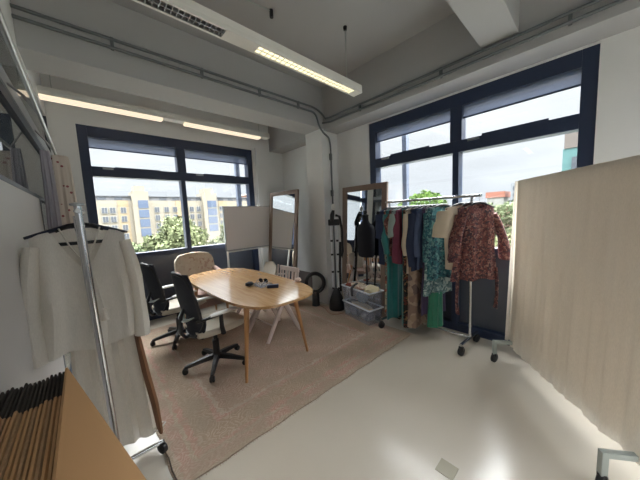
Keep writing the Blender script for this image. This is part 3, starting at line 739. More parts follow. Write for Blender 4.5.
def garment(name, label, cat, x, y, rz, ztop, zbot, wt, wb, mat, thick=.035, nf=7, amp=.012, seed=1, drop=.05, neck=.06, vdip=.05, sleeve=None, hem=.012, group=None, extra=None, flare=1.5, slant=0.):
    """a hanging garment: front and back sheets joined at the sides, folds growing towards the hem; sleeve = (length, r_top, r_end, splay)"""
    o = thing(name, label, cat, (x, y, zbot), rz, group)
    rnd = random.Random(seed); ph = rnd.uniform(0, 6); ph2 = rnd.uniform(0, 6)
    NU, NV = 22, 26
    Lz = ztop-zbot
    def pt(u, s, side):
        w = wt+(wb-wt)*s**flare
        e = min(1, (1-abs(u))*5)**.5 if abs(u) < 1 else 0.
        th = (.012+(thick-.012)*min(1, s*3))*e
        zt = -drop*max(0, (abs(u)-neck/wt))**1.1
        if abs(u) < neck/wt*1.6 and side > 0: zt -= vdip*(1-(abs(u)/(neck/wt*1.6))**1.5)
        zb = hem*math.sin(u*5+ph)+slant*u
        fold = amp*min(1, s*1.6)*(math.sin(u*nf+ph+s*1.2)+.5*math.sin(u*nf*1.9+ph2-s*.8))
        z = Lz+zt+(zb-(Lz+zt))*s
        return Vector((u*w+.008*math.sin(s*7+ph)*s, -side*th+fold*(.35+.65*(1 if True else 0)), z))
    rings = []
    for j in range(NV+1):
        s = j/NV
        us = [-1+2*i/NU for i in range(NU+1)]
        rings.append([pt(u, s, 1) for u in us]+[pt(u, s, -1) for u in reversed(us[1:-1])])
    MB().loft(rings, True, False).build('body', mat, o, True)
    if sleeve:
        ln, r0, r1, spl = sleeve
        for sgn in (-1, 1):
            pts, rr = [], []
            for i in range(9):
                t = i/8
                pts.append(Vector((sgn*(wt*.97+spl*t+.02*math.sin(t*PI)), -.012*t+.012*math.sin(t*6+ph), Lz-drop-.03-ln*t)))
                rr.append(r0+(r1-r0)*t+.006*math.sin(t*11+ph2))
            mb = MB().tube(pts, rr, 14, True, .55)
            mb.build('sleeve', mat, o, True)
    if extra: extra(o, Lz)
    return o

# -- right-hand rack
RXR = 3.02
rk = thing('clothes_rack', 'chrome rolling clothes rack full of coloured clothes before the right window', 'clothes rack', (RXR, 1.40, 0))
yN, yFr = -.51, .47
MB().cyl((0, -.60, 1.675), (0, .53, 1.675), .0145, n=14).build('top_rail', MT['chrome'], rk, True)
for yy in (yN, yFr):
    MB().cyl((0, yy, .118), (0, yy, 1.665), .0135, n=14).build('upright', MT['chrome'], rk, True)
    MB().cyl((-.235, yy+.015, .118), (.2, yy-.015, .118), .016, n=12).build('base_bar', MT['chrome'], rk, True)
    for s in (-.225, .19):
        q = Vector((s, yy+(.014 if s < 0 else -.014), 0))
        MB().cyl(q+Vector((0, 0, .08)), q+Vector((0, 0, .115)), .008, n=8).box(q.x-.016, q.x+.016, q.y-.022, q.y+.022, .06, .098, .003).lathe([(.036, -.018), (.046, -.012), (.046, .012), (.036, .018)], 20, (q.x, q.y, .047), axis=(.3, 1, 0)).build('caster', MT['rubber'], rk, True)
MB().cyl((-.0, yN, .118), (-.0, yFr, .118), .010, n=10).build('lower_rail', MT['chrome'], rk, True)

FL = {}
FL['navy'] = M('navy_cotton', (38, 50, 78), .85, var=.2, vscale=12)
FL['teal'] = M('teal_velvet', (28, 116, 116), .55, var=.25, vscale=9, sheen=.4)
FL['pale'] = floral('pale_coral_print', [(196, 186, 160), (186, 108, 84), (150, 160, 150), (214, 200, 178), (120, 60, 52), (176, 170, 150)], 30)
FL['brown'] = floral('brown_rose_print', [(104, 62, 56), (150, 112, 100), (74, 48, 46), (128, 86, 76)], 42)
FL['sage'] = M('sage_grey_cotton', (146, 164, 158), .8, var=.12, vscale=12)
FL['burg'] = M('burgundy_jersey', (110, 48, 68), .8, var=.2, vscale=12)
FL['dfloral'] = floral('dark_floral_print', [(30, 32, 34), (38, 40, 40), (150, 118, 84), (26, 28, 32), (110, 58, 48), (40, 44, 42)], 46)
FL['tan'] = floral('tan_smoke_print', [(158, 134, 114), (138, 114, 100), (172, 150, 130), (112, 94, 88)], 14)
FL['cream'] = M('cream_cotton', (214, 200, 178), .85, var=.06, vscale=10)
FL['slate'] = M('slate_blue_cotton', (78, 92, 122), .85, var=.2, vscale=12)
FL['plum'] = M('plum_velvet', (74, 60, 90), .8, var=.2, vscale=12)
FL['tealp'] = floral('teal_leaf_print', [(38, 88, 100), (54, 116, 122), (28, 62, 80), (104, 146, 146), (44, 98, 108)], 46)
FL['silvert'] = floral('silver_teal_satin_print', [(132, 160, 162), (70, 106, 112), (180, 198, 196), (96, 130, 134)], 38, .35)
FL['emerald'] = M('emerald_satin', (14, 118, 88), .32, var=.3, vscale=8, sheen=.3)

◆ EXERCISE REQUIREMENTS
Omit the pictures, then output the rest of the listing exactly.

◆ FINAL RESULT
Keep writing the Blender script for this image. This is part 3, starting at line 739. More parts follow. Write for Blender 4.5.
def garment(name, label, cat, x, y, rz, ztop, zbot, wt, wb, mat, thick=.035, nf=7, amp=.012, seed=1, drop=.05, neck=.06, vdip=.05, sleeve=None, hem=.012, group=None, extra=None, flare=1.5, slant=0.):
    """a hanging garment: front and back sheets joined at the sides, folds growing towards the hem; sleeve = (length, r_top, r_end, splay)"""
    o = thing(name, label, cat, (x, y, zbot), rz, group)
    rnd = random.Random(seed); ph = rnd.uniform(0, 6); ph2 = rnd.uniform(0, 6)
    NU, NV = 22, 26
    Lz = ztop-zbot
    def pt(u, s, side):
        w = wt+(wb-wt)*s**flare
        e = min(1, (1-abs(u))*5)**.5 if abs(u) < 1 else 0.
        th = (.012+(thick-.012)*min(1, s*3))*e
        zt = -drop*max(0, (abs(u)-neck/wt))**1.1
        if abs(u) < neck/wt*1.6 and side > 0: zt -= vdip*(1-(abs(u)/(neck/wt*1.6))**1.5)
        zb = hem*math.sin(u*5+ph)+slant*u
        fold = amp*min(1, s*1.6)*(math.sin(u*nf+ph+s*1.2)+.5*math.sin(u*nf*1.9+ph2-s*.8))
        z = Lz+zt+(zb-(Lz+zt))*s
        return Vector((u*w+.008*math.sin(s*7+ph)*s, -side*th+fold*(.35+.65*(1 if True else 0)), z))
    rings = []
    for j in range(NV+1):
        s = j/NV
        us = [-1+2*i/NU for i in range(NU+1)]
        rings.append([pt(u, s, 1) for u in us]+[pt(u, s, -1) for u in reversed(us[1:-1])])
    MB().loft(rings, True, False).build('body', mat, o, True)
    if sleeve:
        ln, r0, r1, spl = sleeve
        for sgn in (-1, 1):
            pts, rr = [], []
            for i in range(9):
                t = i/8
                pts.append(Vector((sgn*(wt*.97+spl*t+.02*math.sin(t*PI)), -.012*t+.012*math.sin(t*6+ph), Lz-drop-.03-ln*t)))
                rr.append(r0+(r1-r0)*t+.006*math.sin(t*11+ph2))
            mb = MB().tube(pts, rr, 14, True, .55)
            mb.build('sleeve', mat, o, True)
    if extra: extra(o, Lz)
    return o

# -- right-hand rack
RXR = 3.02
rk = thing('clothes_rack', 'chrome rolling clothes rack full of coloured clothes before the right window', 'clothes rack', (RXR, 1.40, 0))
yN, yFr = -.51, .47
MB().cyl((0, -.60, 1.675), (0, .53, 1.675), .0145, n=14).build('top_rail', MT['chrome'], rk, True)
for yy in (yN, yFr):
    MB().cyl((0, yy, .118), (0, yy, 1.665), .0135, n=14).build('upright', MT['chrome'], rk, True)
    MB().cyl((-.235, yy+.015, .118), (.2, yy-.015, .118), .016, n=12).build('base_bar', MT['chrome'], rk, True)
    for s in (-.225, .19):
        q = Vector((s, yy+(.014 if s < 0 else -.014), 0))
        MB().cyl(q+Vector((0, 0, .08)), q+Vector((0, 0, .115)), .008, n=8).box(q.x-.016, q.x+.016, q.y-.022, q.y+.022, .06, .098, .003).lathe([(.036, -.018), (.046, -.012), (.046, .012), (.036, .018)], 20, (q.x, q.y, .047), axis=(.3, 1, 0)).build('caster', MT['rubber'], rk, True)
MB().cyl((-.0, yN, .118), (-.0, yFr, .118), .010, n=10).build('lower_rail', MT['chrome'], rk, True)

FL = {}
FL['navy'] = M('navy_cotton', (38, 50, 78), .85, var=.2, vscale=12)
FL['teal'] = M('teal_velvet', (28, 116, 116), .55, var=.25, vscale=9, sheen=.4)
FL['pale'] = floral('pale_coral_print', [(196, 186, 160), (186, 108, 84), (150, 160, 150), (214, 200, 178), (120, 60, 52), (176, 170, 150)], 30)
FL['brown'] = floral('brown_rose_print', [(104, 62, 56), (150, 112, 100), (74, 48, 46), (128, 86, 76)], 42)
FL['sage'] = M('sage_grey_cotton', (146, 164, 158), .8, var=.12, vscale=12)
FL['burg'] = M('burgundy_jersey', (110, 48, 68), .8, var=.2, vscale=12)
FL['dfloral'] = floral('dark_floral_print', [(30, 32, 34), (38, 40, 40), (150, 118, 84), (26, 28, 32), (110, 58, 48), (40, 44, 42)], 46)
FL['tan'] = floral('tan_smoke_print', [(158, 134, 114), (138, 114, 100), (172, 150, 130), (112, 94, 88)], 14)
FL['cream'] = M('cream_cotton', (214, 200, 178), .85, var=.06, vscale=10)
FL['slate'] = M('slate_blue_cotton', (78, 92, 122), .85, var=.2, vscale=12)
FL['plum'] = M('plum_velvet', (74, 60, 90), .8, var=.2, vscale=12)
FL['tealp'] = floral('teal_leaf_print', [(38, 88, 100), (54, 116, 122), (28, 62, 80), (104, 146, 146), (44, 98, 108)], 46)
FL['silvert'] = floral('silver_teal_satin_print', [(132, 160, 162), (70, 106, 112), (180, 198, 196), (96, 130, 134)], 38, .35)
FL['emerald'] = M('emerald_satin', (14, 118, 88), .32, var=.3, vscale=8, sheen=.3)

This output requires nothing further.